Problem to solve -> Exactly reproduce the lines that follow.

☆ ☆ ☆ ☆

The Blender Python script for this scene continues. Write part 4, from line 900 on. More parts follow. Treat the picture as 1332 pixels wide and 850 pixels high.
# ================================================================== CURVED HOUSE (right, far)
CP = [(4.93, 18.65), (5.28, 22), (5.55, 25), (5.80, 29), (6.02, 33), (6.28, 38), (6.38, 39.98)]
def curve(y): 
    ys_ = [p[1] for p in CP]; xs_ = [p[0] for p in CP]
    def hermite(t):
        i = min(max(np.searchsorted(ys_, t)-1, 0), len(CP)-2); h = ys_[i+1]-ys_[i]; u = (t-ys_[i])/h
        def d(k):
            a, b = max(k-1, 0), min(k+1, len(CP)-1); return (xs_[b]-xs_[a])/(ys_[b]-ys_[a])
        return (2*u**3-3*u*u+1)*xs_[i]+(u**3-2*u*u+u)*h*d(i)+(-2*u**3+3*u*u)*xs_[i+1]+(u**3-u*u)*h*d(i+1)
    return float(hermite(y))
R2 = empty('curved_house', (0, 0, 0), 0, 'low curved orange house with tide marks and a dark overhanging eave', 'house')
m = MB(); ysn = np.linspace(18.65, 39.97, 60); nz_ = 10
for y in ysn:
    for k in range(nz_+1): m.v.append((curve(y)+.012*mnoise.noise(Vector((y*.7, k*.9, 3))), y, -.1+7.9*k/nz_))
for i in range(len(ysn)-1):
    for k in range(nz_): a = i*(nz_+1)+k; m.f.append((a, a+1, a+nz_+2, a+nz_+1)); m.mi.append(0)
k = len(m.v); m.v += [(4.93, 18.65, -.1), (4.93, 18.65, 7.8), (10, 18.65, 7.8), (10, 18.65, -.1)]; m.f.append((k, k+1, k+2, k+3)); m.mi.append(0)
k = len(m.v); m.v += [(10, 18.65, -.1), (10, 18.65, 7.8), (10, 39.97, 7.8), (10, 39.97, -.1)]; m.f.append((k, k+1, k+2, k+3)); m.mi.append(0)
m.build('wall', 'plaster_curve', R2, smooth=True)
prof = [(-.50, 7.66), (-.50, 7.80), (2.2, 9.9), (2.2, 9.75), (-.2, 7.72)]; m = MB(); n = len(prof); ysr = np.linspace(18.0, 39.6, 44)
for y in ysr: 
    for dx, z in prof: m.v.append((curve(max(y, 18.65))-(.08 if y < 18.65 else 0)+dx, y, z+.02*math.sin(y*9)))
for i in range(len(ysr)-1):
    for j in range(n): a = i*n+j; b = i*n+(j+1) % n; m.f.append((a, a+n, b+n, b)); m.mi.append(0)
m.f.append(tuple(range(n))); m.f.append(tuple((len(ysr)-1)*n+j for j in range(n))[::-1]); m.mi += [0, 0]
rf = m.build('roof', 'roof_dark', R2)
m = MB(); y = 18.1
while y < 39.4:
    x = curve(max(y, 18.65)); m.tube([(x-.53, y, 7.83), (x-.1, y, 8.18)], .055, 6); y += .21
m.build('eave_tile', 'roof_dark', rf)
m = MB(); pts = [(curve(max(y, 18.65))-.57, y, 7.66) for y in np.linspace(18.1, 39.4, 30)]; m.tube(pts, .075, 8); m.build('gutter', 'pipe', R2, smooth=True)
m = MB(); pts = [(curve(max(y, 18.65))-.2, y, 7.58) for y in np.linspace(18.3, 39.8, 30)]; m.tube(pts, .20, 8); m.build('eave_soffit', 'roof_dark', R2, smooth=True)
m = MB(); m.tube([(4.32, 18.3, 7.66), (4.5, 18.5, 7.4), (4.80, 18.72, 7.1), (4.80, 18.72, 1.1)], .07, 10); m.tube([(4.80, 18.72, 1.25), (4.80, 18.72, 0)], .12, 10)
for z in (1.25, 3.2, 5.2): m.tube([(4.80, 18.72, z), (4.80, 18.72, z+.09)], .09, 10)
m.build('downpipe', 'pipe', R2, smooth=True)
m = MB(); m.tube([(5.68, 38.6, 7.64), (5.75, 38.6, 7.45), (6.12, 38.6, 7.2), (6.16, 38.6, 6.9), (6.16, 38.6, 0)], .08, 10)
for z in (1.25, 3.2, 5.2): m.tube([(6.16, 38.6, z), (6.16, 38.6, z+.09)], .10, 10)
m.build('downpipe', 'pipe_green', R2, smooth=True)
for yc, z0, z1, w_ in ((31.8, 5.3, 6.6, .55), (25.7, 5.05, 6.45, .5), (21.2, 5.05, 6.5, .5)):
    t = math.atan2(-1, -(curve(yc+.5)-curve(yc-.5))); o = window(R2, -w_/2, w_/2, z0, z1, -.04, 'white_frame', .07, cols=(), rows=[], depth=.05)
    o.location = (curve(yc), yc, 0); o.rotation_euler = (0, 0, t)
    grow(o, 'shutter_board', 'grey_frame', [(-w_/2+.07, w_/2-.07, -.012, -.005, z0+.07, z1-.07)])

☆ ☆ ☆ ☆

Final result ->
The Blender Python script for this scene continues. Write part 4, from line 900 on. More parts follow. Treat the picture as 1332 pixels wide and 850 pixels high.
# ================================================================== CURVED HOUSE (right, far)
CP = [(4.93, 18.65), (5.28, 22), (5.55, 25), (5.80, 29), (6.02, 33), (6.28, 38), (6.38, 39.98)]
def curve(y): 
    ys_ = [p[1] for p in CP]; xs_ = [p[0] for p in CP]
    def hermite(t):
        i = min(max(np.searchsorted(ys_, t)-1, 0), len(CP)-2); h = ys_[i+1]-ys_[i]; u = (t-ys_[i])/h
        def d(k):
            a, b = max(k-1, 0), min(k+1, len(CP)-1); return (xs_[b]-xs_[a])/(ys_[b]-ys_[a])
        return (2*u**3-3*u*u+1)*xs_[i]+(u**3-2*u*u+u)*h*d(i)+(-2*u**3+3*u*u)*xs_[i+1]+(u**3-u*u)*h*d(i+1)
    return float(hermite(y))
R2 = empty('curved_house', (0, 0, 0), 0, 'low curved orange house with tide marks and a dark overhanging eave', 'house')
m = MB(); ysn = np.linspace(18.65, 39.97, 60); nz_ = 10
for y in ysn:
    for k in range(nz_+1): m.v.append((curve(y)+.012*mnoise.noise(Vector((y*.7, k*.9, 3))), y, -.1+7.9*k/nz_))
for i in range(len(ysn)-1):
    for k in range(nz_): a = i*(nz_+1)+k; m.f.append((a, a+1, a+nz_+2, a+nz_+1)); m.mi.append(0)
k = len(m.v); m.v += [(4.93, 18.65, -.1), (4.93, 18.65, 7.8), (10, 18.65, 7.8), (10, 18.65, -.1)]; m.f.append((k, k+1, k+2, k+3)); m.mi.append(0)
k = len(m.v); m.v += [(10, 18.65, -.1), (10, 18.65, 7.8), (10, 39.97, 7.8), (10, 39.97, -.1)]; m.f.append((k, k+1, k+2, k+3)); m.mi.append(0)
m.build('wall', 'plaster_curve', R2, smooth=True)
prof = [(-.50, 7.66), (-.50, 7.80), (2.2, 9.9), (2.2, 9.75), (-.2, 7.72)]; m = MB(); n = len(prof); ysr = np.linspace(18.0, 39.6, 44)
for y in ysr: 
    for dx, z in prof: m.v.append((curve(max(y, 18.65))-(.08 if y < 18.65 else 0)+dx, y, z+.02*math.sin(y*9)))
for i in range(len(ysr)-1):
    for j in range(n): a = i*n+j; b = i*n+(j+1) % n; m.f.append((a, a+n, b+n, b)); m.mi.append(0)
m.f.append(tuple(range(n))); m.f.append(tuple((len(ysr)-1)*n+j for j in range(n))[::-1]); m.mi += [0, 0]
rf = m.build('roof', 'roof_dark', R2)
m = MB(); y = 18.1
while y < 39.4:
    x = curve(max(y, 18.65)); m.tube([(x-.53, y, 7.83), (x-.1, y, 8.18)], .055, 6); y += .21
m.build('eave_tile', 'roof_dark', rf)
m = MB(); pts = [(curve(max(y, 18.65))-.57, y, 7.66) for y in np.linspace(18.1, 39.4, 30)]; m.tube(pts, .075, 8); m.build('gutter', 'pipe', R2, smooth=True)
m = MB(); pts = [(curve(max(y, 18.65))-.2, y, 7.58) for y in np.linspace(18.3, 39.8, 30)]; m.tube(pts, .20, 8); m.build('eave_soffit', 'roof_dark', R2, smooth=True)
m = MB(); m.tube([(4.32, 18.3, 7.66), (4.5, 18.5, 7.4), (4.80, 18.72, 7.1), (4.80, 18.72, 1.1)], .07, 10); m.tube([(4.80, 18.72, 1.25), (4.80, 18.72, 0)], .12, 10)
for z in (1.25, 3.2, 5.2): m.tube([(4.80, 18.72, z), (4.80, 18.72, z+.09)], .09, 10)
m.build('downpipe', 'pipe', R2, smooth=True)
m = MB(); m.tube([(5.68, 38.6, 7.64), (5.75, 38.6, 7.45), (6.12, 38.6, 7.2), (6.16, 38.6, 6.9), (6.16, 38.6, 0)], .08, 10)
for z in (1.25, 3.2, 5.2): m.tube([(6.16, 38.6, z), (6.16, 38.6, z+.09)], .10, 10)
m.build('downpipe', 'pipe_green', R2, smooth=True)
for yc, z0, z1, w_ in ((31.8, 5.3, 6.6, .55), (25.7, 5.05, 6.45, .5), (21.2, 5.05, 6.5, .5)):
    t = math.atan2(-1, -(curve(yc+.5)-curve(yc-.5))); o = window(R2, -w_/2, w_/2, z0, z1, -.04, 'white_frame', .07, cols=(), rows=[], depth=.05)
    o.location = (curve(yc), yc, 0); o.rotation_euler = (0, 0, t)
    grow(o, 'shutter_board', 'grey_frame', [(-w_/2+.07, w_/2-.07, -.012, -.005, z0+.07, z1-.07)])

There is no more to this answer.